Not surprisingly, the Gulf Coast disasters have awakened California to the danger those new home owners face. Governor Arnold Schwarzenegger wants the state to spend hundreds of millions of dollars to make the levees bigger and beefier. But will Schwarzenegger-style levees really protect the houses in the photo above? Consider this: The Delta lies on an earthquake fault and, when the next Big One rocks California, the peat soils of which the islands are composed could liquefy, causing even the most beefed-up levees to collapse.
Even without an earthquake, the new ’burbs are at risk. The levees are designed to protect against a 100-year flood, but what about a 200-year flood? A 500-year flood? To explore such questions, the Department of Landscape Architecture and Environmental Planning at UC Berkeley hosted a two-day conference in March, ReEnvisioning the Delta, that pulled in experts on everything from levees to public policy. There, Matt Kondolf, the department’s fluvial geomorphologist who helped organize the conference, calculated that, over the course of a 30-year mortgage, a home owner will have a 26 percent chance of being inundated by one of those monster floods.
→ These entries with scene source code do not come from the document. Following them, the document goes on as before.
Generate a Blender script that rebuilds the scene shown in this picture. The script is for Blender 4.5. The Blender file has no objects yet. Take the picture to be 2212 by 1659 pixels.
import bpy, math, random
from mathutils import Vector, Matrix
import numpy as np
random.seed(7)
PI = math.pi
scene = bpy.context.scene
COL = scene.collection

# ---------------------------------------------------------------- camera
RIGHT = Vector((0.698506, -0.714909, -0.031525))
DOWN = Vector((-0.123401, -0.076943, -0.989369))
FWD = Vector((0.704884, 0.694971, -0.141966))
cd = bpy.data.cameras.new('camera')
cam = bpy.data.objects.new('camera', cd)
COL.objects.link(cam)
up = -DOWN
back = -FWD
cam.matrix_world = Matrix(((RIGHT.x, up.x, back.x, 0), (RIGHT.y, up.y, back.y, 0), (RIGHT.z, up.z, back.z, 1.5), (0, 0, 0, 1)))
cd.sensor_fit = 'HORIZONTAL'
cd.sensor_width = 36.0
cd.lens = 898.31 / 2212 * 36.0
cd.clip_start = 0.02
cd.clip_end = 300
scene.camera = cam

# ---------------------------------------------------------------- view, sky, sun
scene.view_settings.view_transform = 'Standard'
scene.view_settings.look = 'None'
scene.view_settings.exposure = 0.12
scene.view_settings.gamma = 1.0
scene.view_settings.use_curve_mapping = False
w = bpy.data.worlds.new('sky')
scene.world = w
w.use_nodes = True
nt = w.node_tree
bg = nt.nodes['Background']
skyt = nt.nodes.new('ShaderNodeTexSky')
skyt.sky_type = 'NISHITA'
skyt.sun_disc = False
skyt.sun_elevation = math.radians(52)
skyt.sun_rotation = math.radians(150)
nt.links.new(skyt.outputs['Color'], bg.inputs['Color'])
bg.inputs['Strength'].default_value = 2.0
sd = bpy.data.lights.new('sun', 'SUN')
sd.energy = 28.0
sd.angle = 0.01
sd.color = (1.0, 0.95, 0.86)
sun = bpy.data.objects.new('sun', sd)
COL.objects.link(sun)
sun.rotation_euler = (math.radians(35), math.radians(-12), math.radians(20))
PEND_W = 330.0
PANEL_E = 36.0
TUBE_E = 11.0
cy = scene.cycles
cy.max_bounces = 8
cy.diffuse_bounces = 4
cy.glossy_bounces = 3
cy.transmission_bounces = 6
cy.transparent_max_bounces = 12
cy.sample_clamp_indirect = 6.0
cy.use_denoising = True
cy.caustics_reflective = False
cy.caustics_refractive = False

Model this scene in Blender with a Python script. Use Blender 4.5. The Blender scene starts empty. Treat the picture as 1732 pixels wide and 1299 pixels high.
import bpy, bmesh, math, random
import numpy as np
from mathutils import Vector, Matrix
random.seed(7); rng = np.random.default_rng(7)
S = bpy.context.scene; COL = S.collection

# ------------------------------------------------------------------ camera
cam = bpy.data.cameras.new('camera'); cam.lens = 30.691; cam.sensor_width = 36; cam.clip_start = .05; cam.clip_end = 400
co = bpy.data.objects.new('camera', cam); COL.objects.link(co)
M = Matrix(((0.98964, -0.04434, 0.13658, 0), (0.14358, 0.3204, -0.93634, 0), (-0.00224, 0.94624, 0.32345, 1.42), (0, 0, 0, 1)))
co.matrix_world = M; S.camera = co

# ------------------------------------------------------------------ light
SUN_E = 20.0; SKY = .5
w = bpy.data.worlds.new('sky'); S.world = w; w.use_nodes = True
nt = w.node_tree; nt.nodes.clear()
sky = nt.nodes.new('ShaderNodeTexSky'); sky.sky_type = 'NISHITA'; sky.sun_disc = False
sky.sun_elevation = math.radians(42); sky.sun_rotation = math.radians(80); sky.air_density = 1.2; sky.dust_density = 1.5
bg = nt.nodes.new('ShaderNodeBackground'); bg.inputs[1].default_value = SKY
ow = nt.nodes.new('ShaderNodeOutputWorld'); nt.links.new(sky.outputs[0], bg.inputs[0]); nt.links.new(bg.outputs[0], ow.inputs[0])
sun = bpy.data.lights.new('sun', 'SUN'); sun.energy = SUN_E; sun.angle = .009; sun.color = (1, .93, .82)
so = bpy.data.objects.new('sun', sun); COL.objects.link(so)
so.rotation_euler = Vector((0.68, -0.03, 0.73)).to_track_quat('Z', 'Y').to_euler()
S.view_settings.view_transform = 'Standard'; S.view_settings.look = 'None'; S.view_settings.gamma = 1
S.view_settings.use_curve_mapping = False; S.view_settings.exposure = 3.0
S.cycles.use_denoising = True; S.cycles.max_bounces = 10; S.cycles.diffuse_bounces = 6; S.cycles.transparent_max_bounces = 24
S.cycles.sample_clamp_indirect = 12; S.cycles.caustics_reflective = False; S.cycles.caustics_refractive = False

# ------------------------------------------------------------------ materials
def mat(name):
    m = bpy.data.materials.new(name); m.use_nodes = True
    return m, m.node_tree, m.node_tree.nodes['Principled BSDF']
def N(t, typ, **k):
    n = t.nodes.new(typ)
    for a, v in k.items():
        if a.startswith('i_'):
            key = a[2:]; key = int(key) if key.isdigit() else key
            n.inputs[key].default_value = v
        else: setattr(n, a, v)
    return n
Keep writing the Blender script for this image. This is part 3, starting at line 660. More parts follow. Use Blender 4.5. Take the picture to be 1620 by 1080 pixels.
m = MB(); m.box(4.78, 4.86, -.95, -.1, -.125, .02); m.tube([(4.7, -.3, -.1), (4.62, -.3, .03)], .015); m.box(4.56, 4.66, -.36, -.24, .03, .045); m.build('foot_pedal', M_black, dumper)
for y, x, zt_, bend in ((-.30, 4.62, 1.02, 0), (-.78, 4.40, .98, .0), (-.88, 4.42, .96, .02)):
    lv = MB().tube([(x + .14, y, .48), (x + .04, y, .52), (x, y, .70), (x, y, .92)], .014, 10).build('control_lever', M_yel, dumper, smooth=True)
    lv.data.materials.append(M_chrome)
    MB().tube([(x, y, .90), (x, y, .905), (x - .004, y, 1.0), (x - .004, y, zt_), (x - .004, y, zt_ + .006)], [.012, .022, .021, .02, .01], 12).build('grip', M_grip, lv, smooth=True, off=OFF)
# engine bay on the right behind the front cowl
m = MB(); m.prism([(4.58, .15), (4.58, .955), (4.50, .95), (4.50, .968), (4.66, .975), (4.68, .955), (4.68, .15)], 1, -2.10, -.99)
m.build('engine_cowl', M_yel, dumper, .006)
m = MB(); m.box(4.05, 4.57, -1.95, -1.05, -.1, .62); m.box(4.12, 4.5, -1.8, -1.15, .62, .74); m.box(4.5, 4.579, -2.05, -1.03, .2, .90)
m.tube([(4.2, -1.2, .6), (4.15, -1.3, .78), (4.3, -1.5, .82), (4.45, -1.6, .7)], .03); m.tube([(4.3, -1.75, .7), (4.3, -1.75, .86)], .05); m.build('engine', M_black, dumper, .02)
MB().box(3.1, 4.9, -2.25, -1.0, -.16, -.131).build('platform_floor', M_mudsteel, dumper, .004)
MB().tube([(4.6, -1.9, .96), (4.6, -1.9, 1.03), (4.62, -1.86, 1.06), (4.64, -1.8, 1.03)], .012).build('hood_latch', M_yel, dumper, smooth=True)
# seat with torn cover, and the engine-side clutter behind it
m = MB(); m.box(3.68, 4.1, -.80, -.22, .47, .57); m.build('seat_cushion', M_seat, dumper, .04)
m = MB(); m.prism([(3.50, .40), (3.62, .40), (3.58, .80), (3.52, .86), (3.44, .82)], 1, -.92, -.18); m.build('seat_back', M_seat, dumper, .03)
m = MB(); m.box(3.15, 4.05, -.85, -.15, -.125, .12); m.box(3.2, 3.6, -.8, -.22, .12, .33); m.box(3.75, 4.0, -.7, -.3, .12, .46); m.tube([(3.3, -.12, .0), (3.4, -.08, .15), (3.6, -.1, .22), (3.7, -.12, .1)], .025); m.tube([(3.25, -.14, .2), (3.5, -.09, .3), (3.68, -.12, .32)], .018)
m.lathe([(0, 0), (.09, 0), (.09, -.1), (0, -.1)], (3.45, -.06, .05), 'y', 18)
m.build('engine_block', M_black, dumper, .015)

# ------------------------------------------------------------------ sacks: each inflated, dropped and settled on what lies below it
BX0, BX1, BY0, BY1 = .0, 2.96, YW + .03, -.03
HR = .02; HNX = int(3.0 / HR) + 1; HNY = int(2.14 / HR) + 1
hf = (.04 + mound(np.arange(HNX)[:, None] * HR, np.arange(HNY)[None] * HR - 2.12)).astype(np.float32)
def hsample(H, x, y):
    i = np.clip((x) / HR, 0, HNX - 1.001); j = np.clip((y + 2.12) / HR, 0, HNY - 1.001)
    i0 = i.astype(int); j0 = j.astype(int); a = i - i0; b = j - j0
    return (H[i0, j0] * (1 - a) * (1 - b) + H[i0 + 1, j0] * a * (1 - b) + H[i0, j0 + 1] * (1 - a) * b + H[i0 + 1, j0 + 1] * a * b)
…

Why is anyone building in these flood-prone areas, anyway? One reason is California’s lack of affordable housing. Another is the enormous profits to be made by home builders. Finally, there’s collusion at the political level: According to Kondolf, Schwarzenegger pocketed $2.5 million from just one Delta builder.
To me as an outside observer, building thousands of houses below sea level is tantamount to insanity. The only idea more loopy is to beef up the levees to encourage such building. But how to create a powerful constituency for other options for the Delta—such as calling a moratorium on home building and leaving all that rich farmland in production? Or what about the idea, proposed by Kondolf and others at the Berkeley conference, of declaring the Delta a regional “Central Park” for what will be, by 2050, a continuous ring of cities stretching from San Francisco to Sacramento to Stockton and back around?
Landscape architects don’t normally get involved in flood control, but a winning entry in Berkeley’s annual Tommy Church Memorial Design Competition, which I helped jury, suggests a way in which landscape architects might help build a constituency for options. Graduate students Elke Grommes, Mei Minohara, and Zachary Rutz created an eloquent graphic and written storyboard that evoked the quiet beauty of the Delta and showed why a regional authority should be created with the clout to protect it.
H. G. Wells once wrote that human history is a race between education and catastrophe. In the Delta, as in so many unique landscapes, the need for landscape architects who can step forward to articulate a vision for the future is needed more than ever.